Dubrovnik: England, Wine and Wool



Today (apart from Slovenia, which is already a member,) all the countries of the former Yugoslavia are engaged in negotiations on entry to the European Union. These involve, of course, lengthy chapters regarding trade. What is easy to forget is that, despite inevitable ups and downs, the region has always traded with the rest of Europe. In the Middle Ages Dubrovnik, or Ragusa, was the pre-eminent trading city of the region. In his history of the city Robin Harris describes its trade with England, which began in the fourteenth and fifteenth centuries and peaked in the early sixteenth:
Ragusan ships would arrive in England at Southampton or Margate – the former near the heart of textile production in Hampshire and with the benefit of its double tide, the latter with its deep harbour and convenient proximity to London. They carried wine from Crete, soap for use in the textile industry, olive oil, wax, currents, oriental carpets, cotton and costly Italian fabrics. The Ragusan ships were then reloaded with "broadcloths" and "straights", but above all with prized "kerseys", to be made into garments for well-to-do people in the Balkans. They also carried away tin, pewter vessels, tanned hides and some wool for Italian cloth manufacturers.

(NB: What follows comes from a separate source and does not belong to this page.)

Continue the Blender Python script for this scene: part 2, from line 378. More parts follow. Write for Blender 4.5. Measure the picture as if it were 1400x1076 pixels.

Ragusan ships were big says Harris, and trade was "intense and extremely valuable" but, "in the 1540s it was dramatically cut short by international politics":
The long sea-route from Dubrovnik to England could only function profitably in conditions of reasonable security. But a combination of war between England and France in the channel, North African piracy in the Western Mediterranean and fighting between the Spaniards and Turks off Dalmatia made it impossible. Insurance rates accordingly soared. Attempts to shift much of the commerce overland via Antwerp or Hamburg were only partially successful. Moreover, this change deprived the Ragusans of the profits their ships had earned in the carrying trade. By the mid-sixteenth century the previously important Ragusan colony in London had greatly dwindled.
Dubrovnik: A History. Robin Harris. 2006.